Saturday Blues

Who would have thought that on a Saturday afternoon I would start to fall apart.
Why I am falling apart, I don't know. I am just falling apart.




I probably shouldn't have indulged in the behaviour that makes me upset. However, if I did that I would have nothing to blog about. Maybe that would be a good thing?

Anyway, I was tweeting as I always do when I am bored. I mentioned something to a friend about a game I used to play and how the people on that game hate me. This is where my crazy disorder kicks in.
On one hand I was saying everything in jest, I mean I'm not that horrible am I?
On the other hand I knew that the people I used to chat with on that game do in fact hate me, even if I don't know why.
Unfortunately, it was sort of comfortable being in my little world where I wasn't sure which one of the two it was. I believe this is called denial.

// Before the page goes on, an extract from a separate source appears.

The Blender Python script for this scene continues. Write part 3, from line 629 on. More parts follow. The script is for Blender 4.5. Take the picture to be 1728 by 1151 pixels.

My friend told me which of the two options it was.

Result: Renee is crushed.

Rather stupid is it not? I mean it's not a big deal. So pixel people hate me. I mean I have nothing more to do with them, so why should it bother me?
Argh, it's so frustrating being a few sheep short of a paddock! Although I might actually have a few sheep too many thus all the confusion. It makes a bit more sense than not enough sheep....

So now, I'm sitting on my bed resisting the urge to scream at everyone for ignoring me and to just leave me the fuck alone, while holding back the hysterical laughter and a tempest of tears.

How can things go from awesome to broken in a few minutes?
As much as I'd like to believe the professional mind fucks about a series of events happening that cause us to be sad but not acknowledge that sadness until it's too much, I just can't seem to come to terms with their reasoning.
Wouldn't I feel something if I were upset by situations and circumstances?
Wouldn't I notice something different before the final spiral into oblivion?

Oh well, I only have a mental illness (or three), I'm not the one who knows anything about them.